What do you do when you go to a railway station to receive somebody and have to wait there for an hour or so for them to arrive? I usually pass my time wandering the full length of the platform, looking at different shades of life there. I have a belief that, in India, if you wish to know the culture of a certain region, the best place to look for that is the railway platform of that region. The kind of diversity in the life form that one sees there is just unbelievable. Anyways, I was talking about my time-pass at a railway station. Actually, one doesn't need to apply too much effort in order to pass time there. Trains come and go and with it hundreds of faces also come and go. You don't really get a free time that you have to pass. This goes about the railway platform but what if you have to wait for an hour or more at a small domestic airport like that of Patna?
Today was a kind of evening for me where I had to wait for more than an hour for the arrival of my cousin at Patna airport. I waited at the airport hall. Being a small domestic airport, it has nothing much to offer for waiting people like me. A restaurant that I can't afford, a small canteen and a small shop for books, gifts, etc and a small hall with some seats is all that it has got. Wandering in the hall up and down and occasional ogling at the air-hostesses bored me after a few minutes. Buying a can of coke and drinking it near the canteen occupied me for another few minutes but what after that?

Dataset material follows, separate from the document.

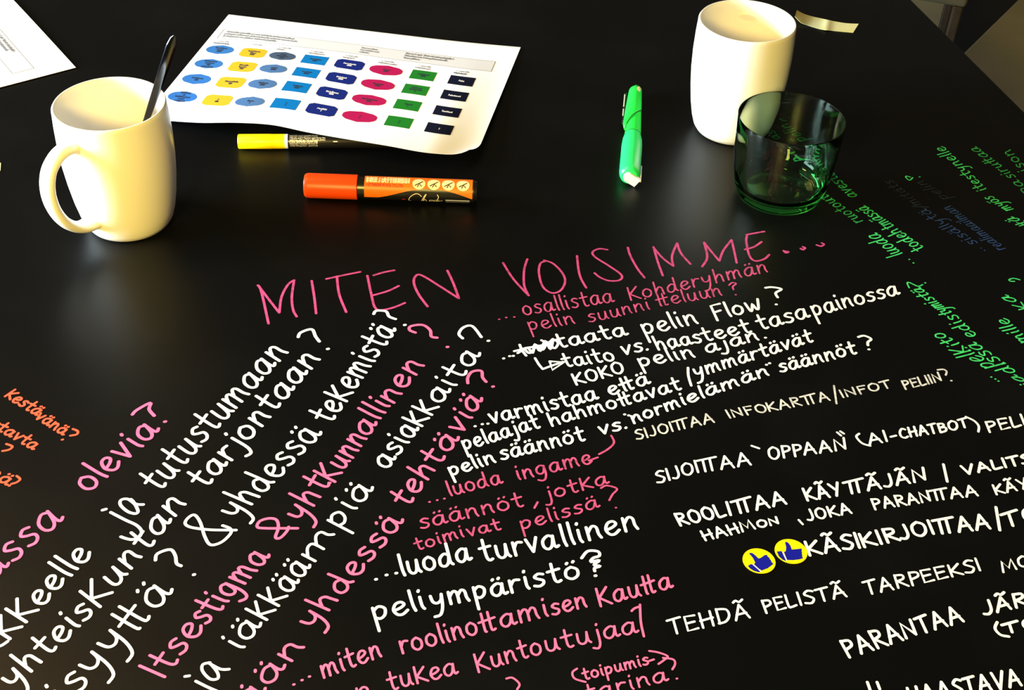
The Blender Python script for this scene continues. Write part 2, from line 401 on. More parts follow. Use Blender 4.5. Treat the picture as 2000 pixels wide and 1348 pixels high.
# --- diagonal lines on the left
writing(HW, 'pink word olevia slanting steeply upward', 'P', 6.8, T('olevia', (174, 963), (312, 842), (-46, -28)), X(0, 700, 4, [(1035, 440), (1070, 405), (1175, 350), (1165, 400), (1205, 450)]), D((322.5, 824), d=2))
writing(HW, 'pink word ending assa at the left edge', 'P', 6.8, T('assa', (-16, 1134), (124, 1016), (-46, -38)))
writing(HW, 'white slanting line ja tutustumaan', 'W', 6.4, X(0, 700, 4, [(800, 1188), (828, 1180)], [(865, 1205), (980, 1265), (1065, 1305), (1105, 1350), (1090, 1395), (1035, 1418), (985, 1410), (945, 1396)],
    [(1065, 1150), (1000, 1102), (945, 1110), (943, 1150), (1000, 1200), (1060, 1215), (1078, 1190), (1040, 1120), (1012, 1100), (1060, 1140), (1120, 1145)]),
  T('tutustu', (310, 962), (455, 803), (-46, -30)), T('maan', (458, 800), (563, 688), (-44, -28)), X(480, 440, 4, [(410, 875), (430, 840), (515, 815), (545, 870), (575, 910)]), D((640.5, 682), d=2))
writing(HW, 'white slanting line ending keelle', 'W', 6.6, X(0, 1011, 4, [(-20, 1010), (15, 1000), (60, 970)]), T('KKeelle', (16, 1252), (180, 1083), (-42, -27)))
writing(HW, 'white slanting line reading yhteiskunnan tarjontaan', 'W', 6.6, T('yhteis', (26, 1347), (185, 1196), (-40, -31)), T('Kuntan', (192, 1190), (364, 984), (-40, -31)), T('tarj', (400, 956), (480, 868), (-42, -25)), T('ontaan', (484, 864), (625, 701), (-42, -26)),)
writing(HW, 'white slanting word ending llisyyttä at the lower left', 'W', 6.6, T('llisyy#ä', (104, 1409), (338, 1157), (-56, -32)), X(0, 1011, 4, [(1215, 335), (1230, 285), (1330, 252), (1370, 300), (1380, 360), (1415, 380)]), D((379, 1123), d=2))
writing(HW, 'white ampersand and slanting line reading yhdessä tekemistä', 'W', 6.2, X(0, 1011, 4, [(1845, 100), (1650, 98), (1500, 80), (1447, 50), (1470, 5), (1520, -18), (1565, 40), (1600, 150), (1645, 215), (1730, 195), (1800, 130), (1800, 90), (1740, 65)]),
  T('yhdessä', (464, 1014), (629, 848), (-54, -23)), T('teke', (646, 829), (703, 745), (-48, -20)), T('mistä', (706, 741), (773, 645), (-48, -19)), X(480, 440, 4, [(1000, 695), (1020, 670), (1095, 675), (1120, 715), (1170, 735)]), D((790.7, 635), d=1.8))
writing(HW, 'pink slanting word reading itsestigma', 'P', 6.4, T('Itse', (318, 1326), (400, 1226), (-50, -22)), T('stigma', (404, 1221), (527, 1087), (-50, -21)))
writing(HW, 'pink ampersand and slanting line reading yht. kunnallinen', 'P', 6.2, X(400, 1011, 4, [(725, 85), (640, 85), (480, 85), (410, 75), (430, 30), (500, 8), (560, 20), (575, 80), (552, 155), (590, 160), (640, 110), (655, 75)]),
  T('yht', (590, 1021), (646, 944), (-48, -24)), D((643.7, 943.7), d=1.6), T('Kunn', (652, 944), (716, 856), (-42, -22)), T('alli', (718, 853), (762, 792), (-42, -22)), T('nen', (766, 790), (829, 713), (-42, -22)),
  X(480, 440, 4, [(1325, 840), (1280, 820), (1290, 790), (1380, 780), (1440, 820), (1450, 870), (1495, 880)]), D((874, 678), d=1.8))
writing(HW, 'white slanting line reading ja iäkkäämpiä asiakkaita', 'W', 6.0, X(0, 1011, 4, [(1445, 1243), (1480, 1238)], [(1530, 1280), (1620, 1325), (1700, 1360)], [(1640, 1135), (1585, 1150), (1582, 1200), (1640, 1262), (1700, 1260), (1700, 1215), (1650, 1150), (1625, 1135), (1720, 1185), (1790, 1187)]),
  T('iä', (470, 1272), (512, 1222), (-46, -24)), T('kkää', (518, 1214), (608, 1108), (-46, -24)), T('m', (612, 1103), (656, 1040), (-42, -22)), T('piä', (663, 1034), (729, 956), (-44, -23)),
  T('asi', (756, 917), (800, 863), (-43, -19)), T('akk', (803, 858), (856, 795), (-43, -19)), T('aita', (860, 790), (938, 693), (-43, -19)), X(480, 440, 4, [(1695, 885), (1665, 850), (1700, 800), (1770, 790), (1840, 875)]), D((954, 666), d=1.8))
writing(HW, 'pink slanting line reading yhdessä tehtäviä', 'P', 6.2, T('ään', (487, 1386), (595, 1262), (-44, -22)), T('yh', (612, 1229), (662, 1170), (-46, -20)), T('dessä', (668, 1163), (789, 1019), (-46, -19)), T('teh', (795, 993), (850, 916), (-40, -24)), T('tä', (853, 912), (897, 858), (-40, -22)), T('viä', (900, 850), (943, 782), (-38, -22)),
  X(800, 700, 4, [(455, 195), (455, 150), (490, 105), (560, 100), (570, 150), (598, 185)]), D((963, 755.5), d=1.8))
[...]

The small shop that had gifts, books etc remained the only other option where I could spend some time. But, the shop was too small for comfort and just couldn't attract me to inside it. There were books on display towards the outside through the window pane. I chose to stand there and look at them. Books and books and more books! There was Chetan Bhagat (If you are in India and at a book store, you just can't ignore this man even if you want to), Agatha Christie, M.K. Gandhi, Ayn Rand, Naipaul, Rushdie, Paulo Coelho and not to forget the self-help gurus (In Indian literature these days, if someone is worshiped just after Chetan Bhagat, these are those people) amongst others. The list neither signifies their relative importance, nor my choice of authors nor their abundance at the store. It only signifies my poor ability of remembering names. Standing there and looking towards the shop made me realise why exactly the term 'Window shopping' is called so. Its not that I hadn't window-shopped before but living at a place like Patna where there are no malls yet (it doesn't mean I don't like Patna, I just love it!), you have to agree that people here are not so familiar practically with the term. Window shopping is one of the thing that the mall culture has inculcated into us. Anyways.

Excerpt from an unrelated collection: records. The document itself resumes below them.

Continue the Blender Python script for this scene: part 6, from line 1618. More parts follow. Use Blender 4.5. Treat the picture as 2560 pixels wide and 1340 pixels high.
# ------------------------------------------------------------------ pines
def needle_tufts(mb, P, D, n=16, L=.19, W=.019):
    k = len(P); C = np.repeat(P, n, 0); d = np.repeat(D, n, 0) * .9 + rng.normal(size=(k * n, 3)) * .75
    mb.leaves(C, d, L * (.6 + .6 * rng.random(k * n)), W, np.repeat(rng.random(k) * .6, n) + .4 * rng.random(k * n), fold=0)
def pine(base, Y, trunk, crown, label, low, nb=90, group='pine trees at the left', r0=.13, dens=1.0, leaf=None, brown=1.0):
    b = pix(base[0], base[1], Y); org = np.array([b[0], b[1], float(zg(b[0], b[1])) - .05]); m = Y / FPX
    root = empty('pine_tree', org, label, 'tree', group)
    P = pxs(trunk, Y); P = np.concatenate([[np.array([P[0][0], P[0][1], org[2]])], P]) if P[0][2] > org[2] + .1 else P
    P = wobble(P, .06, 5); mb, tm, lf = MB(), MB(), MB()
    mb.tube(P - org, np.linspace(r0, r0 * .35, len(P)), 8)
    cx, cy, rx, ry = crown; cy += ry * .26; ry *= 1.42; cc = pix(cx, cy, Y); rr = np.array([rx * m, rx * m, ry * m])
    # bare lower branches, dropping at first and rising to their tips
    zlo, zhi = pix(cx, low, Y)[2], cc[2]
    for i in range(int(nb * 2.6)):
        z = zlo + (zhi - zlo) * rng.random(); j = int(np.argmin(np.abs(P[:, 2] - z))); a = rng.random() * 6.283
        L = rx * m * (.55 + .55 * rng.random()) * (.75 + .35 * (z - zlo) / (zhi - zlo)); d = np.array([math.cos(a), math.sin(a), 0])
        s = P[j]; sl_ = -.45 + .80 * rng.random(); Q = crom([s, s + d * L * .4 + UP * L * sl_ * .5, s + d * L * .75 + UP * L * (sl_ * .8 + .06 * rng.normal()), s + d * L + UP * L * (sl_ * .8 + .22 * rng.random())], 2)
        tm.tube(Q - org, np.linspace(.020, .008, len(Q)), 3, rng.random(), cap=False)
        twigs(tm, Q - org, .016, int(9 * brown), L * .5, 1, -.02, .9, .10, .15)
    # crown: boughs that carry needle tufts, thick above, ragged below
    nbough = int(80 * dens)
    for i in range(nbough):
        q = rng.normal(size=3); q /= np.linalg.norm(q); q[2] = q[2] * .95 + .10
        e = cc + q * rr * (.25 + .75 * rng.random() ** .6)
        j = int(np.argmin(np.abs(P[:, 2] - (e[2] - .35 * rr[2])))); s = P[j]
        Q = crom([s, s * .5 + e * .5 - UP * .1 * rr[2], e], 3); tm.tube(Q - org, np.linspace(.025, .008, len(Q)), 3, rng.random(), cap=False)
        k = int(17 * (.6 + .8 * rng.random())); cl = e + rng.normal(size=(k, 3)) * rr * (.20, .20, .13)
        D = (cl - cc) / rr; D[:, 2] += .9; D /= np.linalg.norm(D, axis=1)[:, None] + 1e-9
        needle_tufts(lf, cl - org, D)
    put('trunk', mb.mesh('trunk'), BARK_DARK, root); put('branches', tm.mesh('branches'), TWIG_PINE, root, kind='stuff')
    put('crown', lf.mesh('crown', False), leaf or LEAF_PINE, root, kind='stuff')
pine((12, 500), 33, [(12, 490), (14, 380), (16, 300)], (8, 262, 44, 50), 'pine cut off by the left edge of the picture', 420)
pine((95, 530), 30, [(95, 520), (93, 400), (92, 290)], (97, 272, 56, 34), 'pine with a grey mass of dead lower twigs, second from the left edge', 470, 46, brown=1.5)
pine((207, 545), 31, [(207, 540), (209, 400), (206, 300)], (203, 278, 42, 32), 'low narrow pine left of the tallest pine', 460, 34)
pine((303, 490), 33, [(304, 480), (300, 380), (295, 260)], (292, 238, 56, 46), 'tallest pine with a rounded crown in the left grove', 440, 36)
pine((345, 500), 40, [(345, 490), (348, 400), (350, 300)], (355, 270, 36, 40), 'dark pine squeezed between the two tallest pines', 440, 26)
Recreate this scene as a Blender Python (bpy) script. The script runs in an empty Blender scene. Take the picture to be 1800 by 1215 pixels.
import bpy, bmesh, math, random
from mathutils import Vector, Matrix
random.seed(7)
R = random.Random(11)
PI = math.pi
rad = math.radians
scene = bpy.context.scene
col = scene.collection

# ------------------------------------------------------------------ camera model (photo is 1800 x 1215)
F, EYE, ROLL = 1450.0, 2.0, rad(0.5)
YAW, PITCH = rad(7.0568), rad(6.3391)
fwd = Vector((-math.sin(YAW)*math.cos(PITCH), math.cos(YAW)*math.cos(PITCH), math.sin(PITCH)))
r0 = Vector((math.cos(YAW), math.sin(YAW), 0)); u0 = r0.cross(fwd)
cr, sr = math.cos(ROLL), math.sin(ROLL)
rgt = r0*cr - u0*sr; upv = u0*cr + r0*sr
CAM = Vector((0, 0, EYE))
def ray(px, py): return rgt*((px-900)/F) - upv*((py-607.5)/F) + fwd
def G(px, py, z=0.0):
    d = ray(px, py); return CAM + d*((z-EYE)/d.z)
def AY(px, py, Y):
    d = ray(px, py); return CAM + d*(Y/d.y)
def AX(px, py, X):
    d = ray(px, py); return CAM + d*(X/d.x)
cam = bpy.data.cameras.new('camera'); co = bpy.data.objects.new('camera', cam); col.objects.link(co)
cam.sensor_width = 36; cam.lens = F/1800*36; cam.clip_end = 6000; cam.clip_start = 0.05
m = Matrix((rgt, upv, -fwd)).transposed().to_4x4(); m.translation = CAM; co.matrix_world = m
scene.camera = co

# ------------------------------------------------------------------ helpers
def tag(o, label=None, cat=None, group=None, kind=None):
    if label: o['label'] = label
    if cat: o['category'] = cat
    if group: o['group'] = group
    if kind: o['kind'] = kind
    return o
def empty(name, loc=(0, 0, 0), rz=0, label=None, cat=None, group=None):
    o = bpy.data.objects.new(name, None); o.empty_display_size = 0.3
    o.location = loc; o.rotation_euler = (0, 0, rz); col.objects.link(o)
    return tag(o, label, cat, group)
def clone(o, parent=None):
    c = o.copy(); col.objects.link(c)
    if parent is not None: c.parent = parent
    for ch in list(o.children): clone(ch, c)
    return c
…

Standing there and looking at those books, reading their title and the name of the author, I suddenly started feeling frightened by them. Faces came out of the cover pages and started to give me looks, strange looks, staring looks. They were asking me from all the directions why I don't read them. I couldn't answer them because they wouldn't hear me.
I managed to run away from there, terribly frightened and obviously thinking. Thinking again all those things that led to
my last post here. I realised, I don't hate these books. In fact, at some corner of my heart, I even love them. I have always wanted to befriend them but have always failed too, sometimes out of paucity of time, most other times out of paucity of interest. I recollected all those times when I had motivated myself towards these books and found out that I still want to be a reading buff. In my last post, I questioned the necessity of such readings and here I admit that they might not be necessary but as a hobby, these readings are awesome. There is a definite hope that, in future, these books would become my friends.
With this hope, the announcement of the arrival of the flight came. I received my cousin and headed towards my home. Such a great time-pass where I rediscovered my love for these books was totally unexpected. Unexpected again was to find, just after reaching home, at my blogger dashboard,
this blog from my following list which, in some way or other, was concerned with this habit of reading. Roberto Bolano, in his collection of short stories,
The Insufferable Gaucho, has an essay, '
Literature+Illness=Illness'. A beautiful excerpt:
"travel, sex and books are paths that lead nowhere except to the loss of self, and yet, they must be followed and the self must be lost, in order to find it again, or to find something, whatever it may be - a book, an expression, a misplaced object........in order Rodin anything at all, a method perhaps, and, with a bit of luck, the new, which has been there all along".